Monday, June 7, 2010

Recent Acquisitions: 6-7-10


Bill Evans and Jim Hall, Undercurrent (United Artists Jazz, mid-60s stereo pressing, $18). This has been on my list for as long as I can remember. It’s one of the best jazz duo recordings ever. The cover featuring a woman floating in water is also beautiful and haunting, worth having in the large LP format. There’s a cheap reissue available, but there’s nothing like having an original.

John Coltrane, Coltrane (Impulse, Analogue Productions 45rpm reissue, 2-LPs, $20). This is the first recording of Coltrane’s classic quartet. It’s one of the few Coltrane Impulse records I didn’t have. So when I saw this mint reissue at less than half the cost of it new, I snapped it up.

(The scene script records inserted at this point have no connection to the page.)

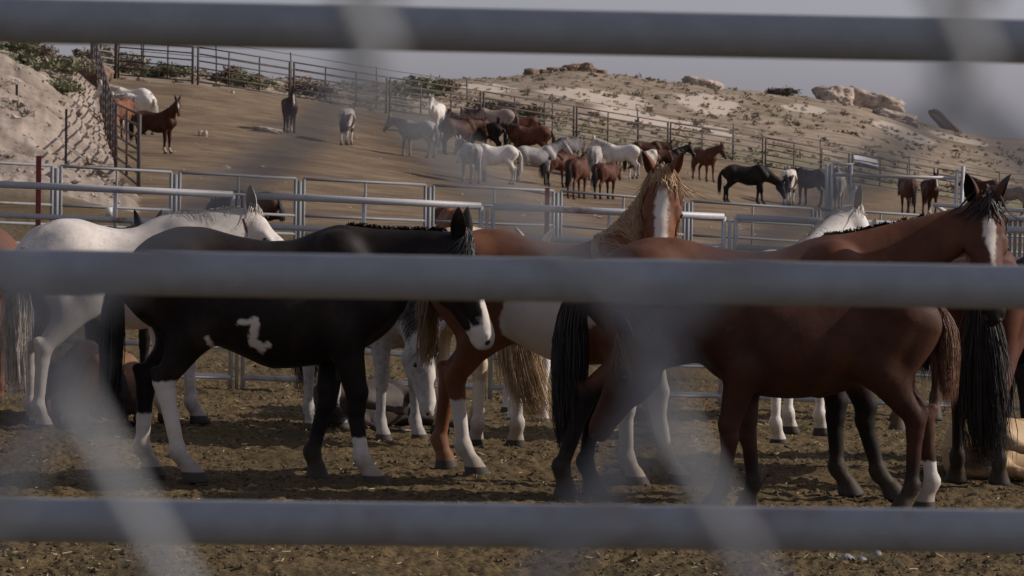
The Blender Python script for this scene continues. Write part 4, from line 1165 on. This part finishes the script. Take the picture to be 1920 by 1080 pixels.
def litter():
    r = np.random.default_rng(21); N = 26000
    D = 13.4+ (r.random(N)**1.3)*18; px = r.uniform(-150, 2070, N); x = (px-960)/FPX*D
    z = ground_z(x, D)+detail(x, D)
    ok = (fbm(x*1.5, D*1.5, 2, 61) > -.22); x, D, z = x[ok], D[ok], z[ok]; n = len(x)
    s = r.uniform(.005, .016, n)*np.where(r.random(n) < .06, 1.9, 1)
    lumps('dirt_clods', 'crumbly brown dirt clods covering the near pen', np.stack([x, D, z+s*.15], -1), s, r,
          [plain('clod', (.140, .096, .045), .95, var=.5, scale=12), plain('clod_dark', (.060, .044, .024), .95, var=.4, scale=12)], .35, .7)
    M = 1500; D = 13.4+(r.random(M)**1.3)*16; px = r.uniform(-150, 2070, M); x = (px-960)/FPX*D; z = ground_z(x, D)+detail(x, D)+.012
    a = r.uniform(0, 6.28, M); L = r.uniform(.006, .026, M); dx, dy = np.cos(a)*L, np.sin(a)*L; dz = r.uniform(-.2, .5, M)*L; w = .0022
    c = np.stack([x, D, z], -1); d = np.stack([dx, dy, dz], -1); pz = np.array([0, 0, w]); py = np.stack([-np.sin(a)*w, np.cos(a)*w, 0*a], -1)
    V = np.stack([c-d+pz, c-d-py-pz, c-d+py-pz, c+d+pz, c+d-py-pz, c+d+py-pz], 1).reshape(-1, 3)
    F = (np.array([(0, 1, 4, 3), (1, 2, 5, 4), (2, 0, 3, 5)])[None]+np.arange(M)[:, None, None]*6).reshape(-1, 4)
    o = mk('straw', V, [F], [plain('straw', (.32, .25, .14), .8)], None, False); tag(o, 'bits of pale straw strewn over the near pen', 'straw', kind='stuff')
litter()
def weed():
    p = hit(1612, 1062); r = np.random.default_rng(5)
    root = empty('weed', p); tag(root, 'small green weed among pebbles at the bottom edge', 'weed')
    V = []; F = []
    for k in range(150):
        a = r.uniform(0, 6.28); q = r.uniform(0, .15); b = np.array((q*1.2*math.cos(a), q*math.sin(a)*1.2, .0)); d = unit((math.cos(a), math.sin(a), r.uniform(.3, 1.2)))*r.uniform(.02, .055); s = np.cross(d, (0, 0, 1))*.3
        n0 = len(V); V += [b, b+d*.5+s, b+d, b+d*.5-s]; F.append((n0, n0+1, n0+2, n0+3))
    mk('foliage', V, [np.array(F)], [S_MATS[2]], root, False)
    for k, (px, py, s, lab) in enumerate(((1588, 1058, .034, 'grey pebble left of the little weed'), (1640, 1052, .032, 'grey pebble right of the little weed'), (1615, 1068, .024, 'smallest grey pebble in front of the weed'))):
        q = hit(px, py); import bmesh
        bm = bmesh.new(); bmesh.ops.create_icosphere(bm, subdivisions=3, radius=1); Vv = np.array([v.co[:] for v in bm.verts]); Ff = np.array([[v.index for v in f.verts] for f in bm.faces]); bm.free()
        Vv = Vv*(1+.2*fbm(Vv[:, 0]*1.5+k, Vv[:, 1]*1.5+Vv[:, 2], 3, k))[:, None]*np.array((1, .9, .8))*s
        o = mk('pebble', Vv, [Ff], [plain('pebble', (.26, .25, .25), .8, bmp=.2)], None, True); o.location = q+Vector((0, 0, s*.5)); tag(o, lab, 'pebble')
weed()
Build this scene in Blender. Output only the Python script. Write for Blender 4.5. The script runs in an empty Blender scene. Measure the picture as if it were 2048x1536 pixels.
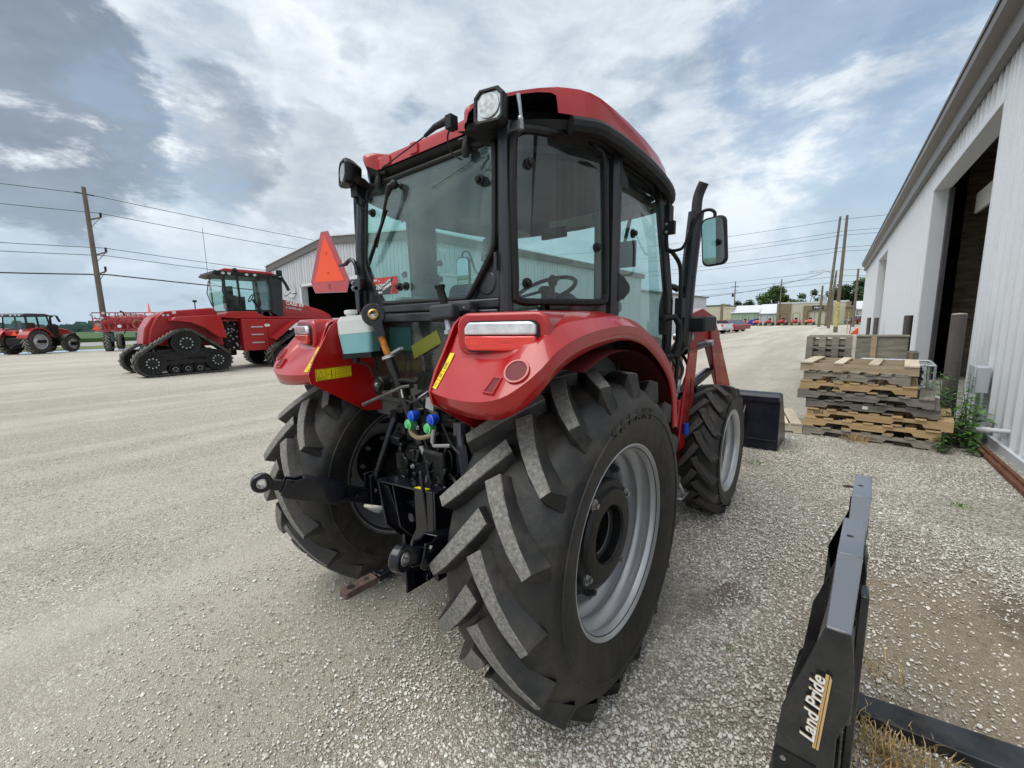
import bpy, bmesh, math, random
from mathutils import Vector, Matrix, Euler
random.seed(7)
R = math.radians
scene = bpy.context.scene
col = scene.collection

# ------------------------------------------------------------------ camera
CAM = (1.6327, -1.5666, 1.5845, 0.6859, -0.1440, -0.0174, 837.17)
def cam_axes():
    yaw, pitch, roll = CAM[3:6]
    cy, sy = math.cos(yaw), math.sin(yaw)
    f = Vector((-sy*math.cos(pitch), cy*math.cos(pitch), math.sin(pitch)))
    r = Vector((cy, sy, 0)); u = r.cross(f)
    return r*math.cos(roll)+u*math.sin(roll), -r*math.sin(roll)+u*math.cos(roll), f
cr, cu, cf = cam_axes()
cam_d = bpy.data.cameras.new('camera'); cam = bpy.data.objects.new('camera', cam_d); col.objects.link(cam)
cam.matrix_world = Matrix(((cr.x, cu.x, -cf.x, CAM[0]), (cr.y, cu.y, -cf.y, CAM[1]), (cr.z, cu.z, -cf.z, CAM[2]), (0, 0, 0, 1)))
cam_d.sensor_width = 36; cam_d.lens = CAM[6]*36/2048; cam_d.clip_start = .02; cam_d.clip_end = 3000
scene.camera = cam
scene.view_settings.view_transform = 'Standard'
scene.view_settings.look = 'None'
scene.view_settings.exposure = 0.72
scene.cycles.max_bounces = 7; scene.cycles.diffuse_bounces = 3; scene.cycles.glossy_bounces = 3; scene.cycles.transparent_max_bounces = 10; scene.cycles.caustics_reflective = False; scene.cycles.caustics_refractive = False
scene.view_settings.gamma = 1
scene.view_settings.use_curve_mapping = False

# ------------------------------------------------------------------ sky and sun
SUN_EL, SUN_AZ = R(64), R(-150)      # azimuth measured from +Y towards +X
world = bpy.data.worlds.new('World'); scene.world = world; world.use_nodes = True
def node(nt, kind, **kw):
    n = nt.nodes.new(kind)
    for k, v in kw.items():
        if k.startswith('i_'):
            n.inputs[k[2:].replace('_', ' ')].default_value = v
        else:
            setattr(n, k, v)
    return n
def build_sky():
    nt = world.node_tree; nt.nodes.clear(); L = nt.links.new
    out = node(nt, 'ShaderNodeOutputWorld')
    tc = node(nt, 'ShaderNodeTexCoord')
    sky = node(nt, 'ShaderNodeTexSky', sky_type='NISHITA', sun_disc=False, sun_elevation=SUN_EL, sun_rotation=SUN_AZ, air_density=1.3, dust_density=2.2)
    bg1 = node(nt, 'ShaderNodeBackground', i_Strength=.10)
    L(sky.outputs[0], bg1.inputs[0])
    sep = node(nt, 'ShaderNodeSeparateXYZ'); L(tc.outputs['Generated'], sep.inputs[0])
    def M(op, a, b=None, c=None, clamp=False):
        m = node(nt, 'ShaderNodeMath', operation=op, use_clamp=clamp)
        for i, v in enumerate((a, b, c)):
            if v is None: continue
            if isinstance(v, (int, float)): m.inputs[i].default_value = v
            else: L(v, m.inputs[i])
        return m.outputs[0]
    sc3 = node(nt, 'ShaderNodeMapping'); sc3.inputs['Scale'].default_value = (1, 1, 1.9); L(tc.outputs['Generated'], sc3.inputs[0])
    def noise(scale, detail, rough, off=(0, 0, 0), dist=0.0, stretch=(1, 1, 1), rot=(0, 0, 0)):
        mp = node(nt, 'ShaderNodeMapping'); mp.inputs['Location'].default_value = off; mp.inputs['Scale'].default_value = stretch
        mp.inputs['Rotation'].default_value = rot
        L(sc3.outputs[0], mp.inputs[0])
        n = node(nt, 'ShaderNodeTexNoise', noise_dimensions='3D'); n.inputs['Scale'].default_value = scale
        n.inputs['Detail'].default_value = detail; n.inputs['Roughness'].default_value = rough; n.inputs['Distortion'].default_value = dist
        L(mp.outputs[0], n.inputs['Vector']); return n.outputs['Fac']
    big = noise(1.3, 3, .5, (3.1, 1.7, 0), .3)
    med = noise(3.0, 12, .60, (1.3, 4.2, 2.0), .25)
    fin = noise(10.0, 10, .62, (5.3, .2, 4.0), .3, (1, 1, 1.3))
    def ramp(fac, stops):
        r = node(nt, 'ShaderNodeValToRGB'); e = r.color_ramp.elements
        while len(e) < len(stops): e.new(.5)
        for el, (p, c) in zip(e, stops): el.position = p; el.color = (*c, 1)
        L(fac, r.inputs[0]); return r.outputs[0]
    def blob(d, c0, c1):          # soft patch of sky around a direction
        v = node(nt, 'ShaderNodeVectorMath', operation='DOT_PRODUCT'); L(tc.outputs['Generated'], v.inputs[0])
        dv = Vector(d).normalized(); v.inputs[1].default_value = dv
        mr = node(nt, 'ShaderNodeMapRange', interpolation_type='SMOOTHSTEP'); L(v.outputs['Value'], mr.inputs[0])
        mr.inputs[1].default_value = c0; mr.inputs[2].default_value = c1; return mr.outputs[0]
    def S(v, a_, b_, c_=0.0, d_=1.0):
        mr = node(nt, 'ShaderNodeMapRange', interpolation_type='SMOOTHSTEP'); L(v, mr.inputs[0])
        for i_, q in enumerate((a_, b_, c_, d_)): mr.inputs[i_+1].default_value = q
        return mr.outputs[0]
    nz = M('ADD', M('MULTIPLY', M('SUBTRACT', med, .5), 2.6), M('MULTIPLY', M('SUBTRACT', fin, .5), 1.1))
    cum = noise(4.6, 12, .52, (2.2, 8.1, .4))
    def mass(d, c0, c1, k=1.0, a=.42, b=.80): return S(M('ADD', M('MULTIPLY', blob(d, c0, c1), .95), M('MULTIPLY', nz, k)), a, b)
    dark = M('MAXIMUM', mass(DARK1, .968, .997, .9, .40, .72), M('MULTIPLY', mass(DARK2, .988, .9995, .9), .60))
    dark = M('MAXIMUM', dark, M('MULTIPLY', mass(DARK3, .988, .9995, 1.0), .30))
    blue = M('MAXIMUM', M('MULTIPLY', mass(BLUE1, .90, 1.0, 1.1, .45, 1.0), .62), M('MULTIPLY', mass(BLUE2, .98, .9995, 1.2, .5, 1.0), .35))
    lumps = S(cum, .50, .60)
    soft = M('MULTIPLY', M('SUBTRACT', M('ADD', M('MULTIPLY', big, .5), M('MULTIPLY', med, .5)), .5), 2.6)
    v = M('ADD', M('ADD', .40, soft), M('MULTIPLY', lumps, .36)); v = M('ADD', v, M('MULTIPLY', M('SUBTRACT', fin, .5), .9), clamp=True)
    c = ramp(v, [(.10, (.58, .62, .655)), (.34, (.475, .52, .56)), (.56, (.385, .435, .485)), (.80, (.30, .355, .415)), (1.0, (.235, .285, .35))])
    dk = ramp(M('ADD', M('MULTIPLY', fin, .6), .2), [(.3, (.17, .21, .26)), (.6, (.125, .155, .20)), (.8, (.20, .235, .28))])
    mc = node(nt, 'ShaderNodeMix', data_type='RGBA'); L(M('MULTIPLY', dark, .90), mc.inputs[0]); L(c, mc.inputs[6]); L(dk, mc.inputs[7]); c = mc.outputs[2]
    bg2 = node(nt, 'ShaderNodeBackground', i_Strength=1.0); L(c, bg2.inputs[0])
    mix = node(nt, 'ShaderNodeMixShader'); L(M('SUBTRACT', .97, blue), mix.inputs[0]); L(bg1.outputs[0], mix.inputs[1]); L(bg2.outputs[0], mix.inputs[2])
    # pale veil towards the horizon
    hz = node(nt, 'ShaderNodeMapRange', interpolation_type='SMOOTHSTEP'); L(sep.outputs[2], hz.inputs[0])
    hz.inputs[1].default_value = .30; hz.inputs[2].default_value = -.02; hz.inputs[3].default_value = 0; hz.inputs[4].default_value = .72
    bg3 = node(nt, 'ShaderNodeBackground', i_Strength=1.0); bg3.inputs[0].default_value = (.31, .40, .49, 1)
    mix2 = node(nt, 'ShaderNodeMixShader'); L(hz.outputs[0], mix2.inputs[0]); L(mix.outputs[0], mix2.inputs[1]); L(bg3.outputs[0], mix2.inputs[2])
    L(mix2.outputs[0], out.inputs[0])
DARK1 = (-.945, .075, .325); DARK2 = (-.893, .292, .335); DARK3 = (-.83, .42, .30); BLUE1 = (.03, .915, .385); BLUE2 = (-.93, .20, .315)
build_sky()
sun_d = bpy.data.lights.new('sun', 'SUN'); sun_d.energy = 1.5; sun_d.angle = R(50); sun_d.color = (1, .96, .9)
sun = bpy.data.objects.new('sun', sun_d); col.objects.link(sun)
sun.rotation_euler = Vector((math.cos(SUN_EL)*math.sin(SUN_AZ), math.cos(SUN_EL)*math.cos(SUN_AZ), math.sin(SUN_EL))).to_track_quat('Z', 'Y').to_euler()
sun.location = (0, 0, 30)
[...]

Chico Hamilton Trio, Chico Hamilton Trio (Pacific Jazz, original mono pressing, $10). The price of used records has been increasing steadily in the last few years even in the midst of the recession. There are exceptions to this trend. Some very expensive records have a hard time selling. And a few artists seem to have gone out of favor, as reflected in the price decline of their records. Chico Hamilton seems to be one of them. This is good news for a Hamilton fan. His recordings from the 50s and 60s are consistently worth listening to. Foreststorn Hamilton (real name) had something in common with Art Blakey besides being a drummer and band leader. He was a prodigious discoverer of talent. Eric Dolphy made his first commercially recorded appearance on a Chico Hamilton record. Other notable sidemen in Hamilton’s band included Jim Hall, Paul Horn, Charles Lloyd, Gabor Szabo, and Larry Coryell. One could attribute the lack of appreciation for Hamilton on the general bias against West Coast jazz. Whatever the reasons, if I can pick up original pressings of his 50s records for ten bucks, I’m not going to complain.

Leonard Cohen, New Skin for an Old Ceremony (Columbia, second pressing, $1). This copy has an alternative cover with a black-and-white portrait of Cohen, which I had never seen. The original cover has an illustration of a winged couple from an alchemical document. Whenever I think of Leonard Cohen, I’m reminded of a scene from college. Our film class was having class outdoors on a beautiful spring day. We were discussing McCabe and Mrs. Miller, which features a number of Cohen songs (one of many unconventional touches in Altman’s “Western”). The discussion steered toward Cohen’s songs and was guaranteed to go nowhere when the professor admitted she was embarrassed to having liked Cohen when she was our age. Yet she didn’t seem embarrassed about letting everyone look up her skirt the way she sat open-legged on the grass. That’s what I think of when I think of Leonard Cohen.

Michel Legrand, Legrand Jazz (Columbia, original mono pressing, 6-eye label, $2). This album would be the answer to a good trivia question: Which non-compilation jazz album features Miles Davis, John Coltrane, Bill Evans, Hank Jones, Ben Webster, Art Farmer, Donald Byrd, and Phil Woods? Second clue: Playing arrangements by a French guy who wrote the score to The Ode to Billie Joe and the theme to Brian’s Song?

Gang of Four, Solid Gold (EMI, original pressing, $8). Remember when bands had something to say? Remember when punk, reggae and rap music had social and political messages? Remember what it was like to have fun and be politically conscious? Okay, there were popular airheaded acts back in the day (cf. Madonna, the 80s equivalent to Lady Gaga), but what is today’s equivalent to Gang of Four? I can’t think of one either.